Black Lives Matter

We are in a public discussion on Black Lives Matter, not how every life matters. This is known. Black Lives Matter is a movement that we all are involved and accountable because racial injustice happens in every community. Black Lives Matter is a strong, meaningful voice for our nation by means of educating and bringing change to cultural inequality, systematic racism, and white privilege. 

When social movements fight for equality and civility, it fights against the abuse of civic power and deserves personal attention and reflection. We all live in an era where extreme racism exists, so much so that civil war and civil rights movements change our country. It is our responsibility as the public to understand and consider how social movements advance a better quality of life, influence lawmaking, and promote equal opportunities for all people.  Black Lives Matter is a voice that transcends across race, law, or media to humanitarian rights, raising awareness and accountability, pushing our culture further to show more social acceptance, justice, maturity, and diversity. 

Why should any minority in this nation need to fight for their rights? Too long, the general public accepts and participates in the mistreatment of minorities. This is true for Native American, for Latino, Asian, for women and men of color, for women, for the disabled and SMI, for the LGBTQ community, for immigrants, for any minority that suffers at the hand of discrimination. The justice system was created to protect and to serve the citizen, each citizen, without discrimination, and yet those great ideals are undermined by personal values, and plagues like white privilege.

When minorities, whistle blowers, or movements rise to say, there is a problem, then the general public and leaders of this nation need to hear the problem instead of fighting against it. We need to find solutions by supporting one another. This changes culture, atmosphere, beliefs. The streets of America are still governed barbarically by fear tactics, and corruption. There is a great need to expand civil rights and justice in our communities. If we could each take the initiative to educate and understand the many voices speaking out, we have the power to bring change to our communities. 

I was driving back to California from Texas, when I saw the brutal murder of George Floyd on the news. One man is more than a man. He is an example, turned into a platform for boots, and arms, and knees, and whiteness. Whiteness is a mentality of superiority because of privilege, privilege designed to crush others. What did the badge see when forcing another human not to breath; fear, hatred, both? What did the badge see when there was no breath, and the chest was still, and the back no longer moved. Was the badge conscious of taking a human life? Or, was privilege, lies, and hatred the color of judgment that day!  Mothers, fathers, brothers, sisters, sons, and daughters are turned inside out, devices share that people are devastated. There is a sorrow in the nation. We holler and weep, and wonder- why! Why was another young black life murdered? Why did hatred win? Why was there not someone who stopped the brutal scene!

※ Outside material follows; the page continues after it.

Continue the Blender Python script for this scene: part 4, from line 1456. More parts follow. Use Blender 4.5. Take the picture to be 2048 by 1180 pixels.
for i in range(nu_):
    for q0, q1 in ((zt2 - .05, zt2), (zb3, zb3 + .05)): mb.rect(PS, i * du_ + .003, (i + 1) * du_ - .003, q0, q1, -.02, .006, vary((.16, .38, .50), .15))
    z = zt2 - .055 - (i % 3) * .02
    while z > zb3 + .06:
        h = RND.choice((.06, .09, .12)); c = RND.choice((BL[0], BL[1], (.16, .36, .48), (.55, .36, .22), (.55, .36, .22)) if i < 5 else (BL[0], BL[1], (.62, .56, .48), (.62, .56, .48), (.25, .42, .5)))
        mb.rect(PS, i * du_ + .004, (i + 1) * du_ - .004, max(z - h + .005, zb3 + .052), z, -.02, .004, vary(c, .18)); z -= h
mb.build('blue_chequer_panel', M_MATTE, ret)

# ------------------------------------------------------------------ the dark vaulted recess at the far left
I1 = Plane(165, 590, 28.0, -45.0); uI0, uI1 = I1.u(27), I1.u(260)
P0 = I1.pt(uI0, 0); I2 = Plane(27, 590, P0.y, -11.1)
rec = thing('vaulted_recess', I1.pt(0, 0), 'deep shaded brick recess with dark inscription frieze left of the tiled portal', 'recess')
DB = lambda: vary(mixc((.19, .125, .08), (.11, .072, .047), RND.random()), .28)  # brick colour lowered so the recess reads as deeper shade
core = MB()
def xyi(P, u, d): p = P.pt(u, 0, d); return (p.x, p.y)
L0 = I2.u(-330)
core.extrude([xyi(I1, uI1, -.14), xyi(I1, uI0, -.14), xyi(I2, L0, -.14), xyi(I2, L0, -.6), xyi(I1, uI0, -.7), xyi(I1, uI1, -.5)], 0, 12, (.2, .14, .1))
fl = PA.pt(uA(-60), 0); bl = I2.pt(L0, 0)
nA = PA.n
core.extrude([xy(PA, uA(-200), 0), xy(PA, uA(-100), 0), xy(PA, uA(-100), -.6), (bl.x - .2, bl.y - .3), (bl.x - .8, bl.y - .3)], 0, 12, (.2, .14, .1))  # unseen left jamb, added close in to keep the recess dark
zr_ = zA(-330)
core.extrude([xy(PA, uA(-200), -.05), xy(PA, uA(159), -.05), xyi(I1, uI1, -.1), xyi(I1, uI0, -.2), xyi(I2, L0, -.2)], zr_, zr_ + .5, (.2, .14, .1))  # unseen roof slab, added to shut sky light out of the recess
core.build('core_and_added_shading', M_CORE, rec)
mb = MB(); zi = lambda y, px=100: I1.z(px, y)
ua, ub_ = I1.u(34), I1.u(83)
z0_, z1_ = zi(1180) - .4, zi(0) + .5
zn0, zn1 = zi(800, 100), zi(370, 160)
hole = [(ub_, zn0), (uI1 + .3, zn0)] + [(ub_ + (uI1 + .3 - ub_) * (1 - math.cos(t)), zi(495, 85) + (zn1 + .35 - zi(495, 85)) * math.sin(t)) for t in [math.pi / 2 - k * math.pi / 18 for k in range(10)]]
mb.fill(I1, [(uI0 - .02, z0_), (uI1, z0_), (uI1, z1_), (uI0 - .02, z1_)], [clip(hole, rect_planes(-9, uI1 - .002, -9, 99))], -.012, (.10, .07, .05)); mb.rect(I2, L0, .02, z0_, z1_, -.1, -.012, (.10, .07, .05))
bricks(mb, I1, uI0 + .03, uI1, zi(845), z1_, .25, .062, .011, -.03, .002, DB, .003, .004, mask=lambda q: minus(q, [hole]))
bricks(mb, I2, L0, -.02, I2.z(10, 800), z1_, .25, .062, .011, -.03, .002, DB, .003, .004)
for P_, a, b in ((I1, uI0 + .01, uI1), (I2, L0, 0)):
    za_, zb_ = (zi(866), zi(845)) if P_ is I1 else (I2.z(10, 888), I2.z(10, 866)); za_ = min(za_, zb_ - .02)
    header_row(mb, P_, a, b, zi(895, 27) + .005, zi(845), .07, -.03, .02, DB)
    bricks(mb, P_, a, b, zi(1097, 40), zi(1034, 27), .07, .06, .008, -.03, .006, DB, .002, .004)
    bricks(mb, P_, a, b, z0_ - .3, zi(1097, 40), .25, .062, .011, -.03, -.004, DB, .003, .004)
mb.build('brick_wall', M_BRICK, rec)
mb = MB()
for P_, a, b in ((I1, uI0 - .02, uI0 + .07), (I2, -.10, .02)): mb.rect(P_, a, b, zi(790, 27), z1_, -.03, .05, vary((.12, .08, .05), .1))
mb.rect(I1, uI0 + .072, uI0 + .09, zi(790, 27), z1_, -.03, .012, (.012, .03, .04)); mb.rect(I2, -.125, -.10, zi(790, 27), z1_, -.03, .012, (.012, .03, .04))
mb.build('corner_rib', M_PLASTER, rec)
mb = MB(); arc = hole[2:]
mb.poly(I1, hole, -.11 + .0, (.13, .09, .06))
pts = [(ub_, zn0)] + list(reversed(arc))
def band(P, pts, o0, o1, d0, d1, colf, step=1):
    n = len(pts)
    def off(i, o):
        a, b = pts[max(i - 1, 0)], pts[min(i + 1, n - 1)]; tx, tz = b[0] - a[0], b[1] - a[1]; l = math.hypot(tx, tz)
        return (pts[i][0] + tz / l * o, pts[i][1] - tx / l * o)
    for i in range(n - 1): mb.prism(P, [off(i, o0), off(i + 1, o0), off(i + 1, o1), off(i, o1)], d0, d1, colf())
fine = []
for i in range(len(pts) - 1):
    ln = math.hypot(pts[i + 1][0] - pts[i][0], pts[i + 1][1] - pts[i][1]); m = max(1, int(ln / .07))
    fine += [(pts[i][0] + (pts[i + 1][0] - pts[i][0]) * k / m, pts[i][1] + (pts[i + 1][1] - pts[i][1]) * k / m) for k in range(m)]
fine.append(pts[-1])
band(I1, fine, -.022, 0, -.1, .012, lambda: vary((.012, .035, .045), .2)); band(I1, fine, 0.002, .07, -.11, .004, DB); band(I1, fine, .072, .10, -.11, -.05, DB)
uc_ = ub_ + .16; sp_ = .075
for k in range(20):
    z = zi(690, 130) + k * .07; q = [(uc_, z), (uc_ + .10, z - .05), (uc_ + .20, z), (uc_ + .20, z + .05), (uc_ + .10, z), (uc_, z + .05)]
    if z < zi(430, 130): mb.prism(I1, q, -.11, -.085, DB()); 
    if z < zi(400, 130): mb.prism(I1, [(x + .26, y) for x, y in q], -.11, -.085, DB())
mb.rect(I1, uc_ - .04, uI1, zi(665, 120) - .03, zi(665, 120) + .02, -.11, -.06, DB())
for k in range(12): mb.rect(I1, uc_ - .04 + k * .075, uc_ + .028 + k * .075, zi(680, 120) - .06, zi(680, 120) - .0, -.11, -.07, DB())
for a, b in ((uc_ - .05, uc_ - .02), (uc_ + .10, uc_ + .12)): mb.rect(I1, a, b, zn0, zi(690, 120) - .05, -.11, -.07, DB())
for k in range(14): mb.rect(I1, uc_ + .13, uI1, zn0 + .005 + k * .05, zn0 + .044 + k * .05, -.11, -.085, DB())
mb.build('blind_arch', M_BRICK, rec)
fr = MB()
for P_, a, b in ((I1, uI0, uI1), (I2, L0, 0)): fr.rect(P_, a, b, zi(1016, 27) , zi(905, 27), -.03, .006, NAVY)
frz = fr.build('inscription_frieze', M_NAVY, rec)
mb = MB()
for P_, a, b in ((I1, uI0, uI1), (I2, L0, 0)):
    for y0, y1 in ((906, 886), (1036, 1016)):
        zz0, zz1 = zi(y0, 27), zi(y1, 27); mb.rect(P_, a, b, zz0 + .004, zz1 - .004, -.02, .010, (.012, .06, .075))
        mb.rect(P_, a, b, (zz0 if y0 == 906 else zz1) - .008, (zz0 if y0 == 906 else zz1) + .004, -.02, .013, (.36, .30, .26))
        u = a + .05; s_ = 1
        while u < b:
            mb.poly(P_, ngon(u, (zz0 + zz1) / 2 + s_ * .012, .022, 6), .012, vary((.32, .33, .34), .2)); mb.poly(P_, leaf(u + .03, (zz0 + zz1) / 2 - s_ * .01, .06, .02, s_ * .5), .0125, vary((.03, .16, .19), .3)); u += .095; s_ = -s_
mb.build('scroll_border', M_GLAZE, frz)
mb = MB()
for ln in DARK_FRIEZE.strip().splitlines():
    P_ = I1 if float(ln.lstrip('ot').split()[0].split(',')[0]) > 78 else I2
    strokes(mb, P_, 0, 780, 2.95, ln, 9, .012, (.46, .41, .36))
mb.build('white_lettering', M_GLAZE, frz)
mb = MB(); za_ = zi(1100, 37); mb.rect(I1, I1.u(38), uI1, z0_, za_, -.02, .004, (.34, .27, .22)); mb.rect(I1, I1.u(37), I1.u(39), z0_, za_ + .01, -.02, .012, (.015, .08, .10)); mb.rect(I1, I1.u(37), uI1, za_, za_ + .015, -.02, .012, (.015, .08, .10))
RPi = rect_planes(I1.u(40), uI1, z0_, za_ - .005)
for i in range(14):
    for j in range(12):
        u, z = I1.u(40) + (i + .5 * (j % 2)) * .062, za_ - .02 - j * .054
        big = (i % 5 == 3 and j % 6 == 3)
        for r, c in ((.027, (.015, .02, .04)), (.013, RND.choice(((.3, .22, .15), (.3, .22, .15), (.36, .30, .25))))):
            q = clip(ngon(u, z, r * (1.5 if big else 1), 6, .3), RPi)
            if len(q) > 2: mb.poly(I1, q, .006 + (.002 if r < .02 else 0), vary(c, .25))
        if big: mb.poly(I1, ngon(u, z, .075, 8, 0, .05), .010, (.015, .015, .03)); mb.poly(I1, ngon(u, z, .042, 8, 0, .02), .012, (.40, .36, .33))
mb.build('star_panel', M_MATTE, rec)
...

Oh, America the beautiful, I weep. You have always been ugly behind your pretty words and false morality. You’ve been neglectful, abusive, and power hungry, always pointing the finger. Since this nation’s existence, Uncle Sam has been represented, managed, and favored by dollar signs, making too many laws in the interest of capitalism while denying respect, generosity, and equality in our customs. Too little has been done about inequality, so much so, that after wars and civil unrest, we still experience abhorrent casualties on American streets. We still see murders too unjust to be forgotten, too many grievous and unfair imprisonments, and too much money depraving the earth instead of protecting it. We are better people than the excuses. We are loving human beings. I believe we can all do something about the racism, and injustice in our own homes and neighborhoods. How else is an entire nation going to shift an ancient mindset?

To deny the racial dilemma is to turn a deaf ear to the vast number of people in our nation that are crying out enough is enough.  Let’s step out of denial, stop minimizes the issues at hand, stop lacking civil empathy, insight, education, and love. Support and stand for Black Lives Matter, because to have to say so- that Black Lives Matter, proves a great failure already in our nation. Being culturally aware and sensitive will bring change. Racism is not a problem that any select group of our society faces alone. We created it together, we need to fix it together. This is social maturity, as is taking the time to unlearn white privilege and become more culturally diverse and sensitive to the growing needs of all Americans. 

    

5 thoughts on “Black Lives Matter

  1. The real impetus behind BLM was “Black Lives (should) Matter (also!)”. The need for it was obvious to anyone who can think objectively. But the blue and white and pink lives matter reactionaries cannot get clear enough of their emotions to understand this. Thanks for writing this!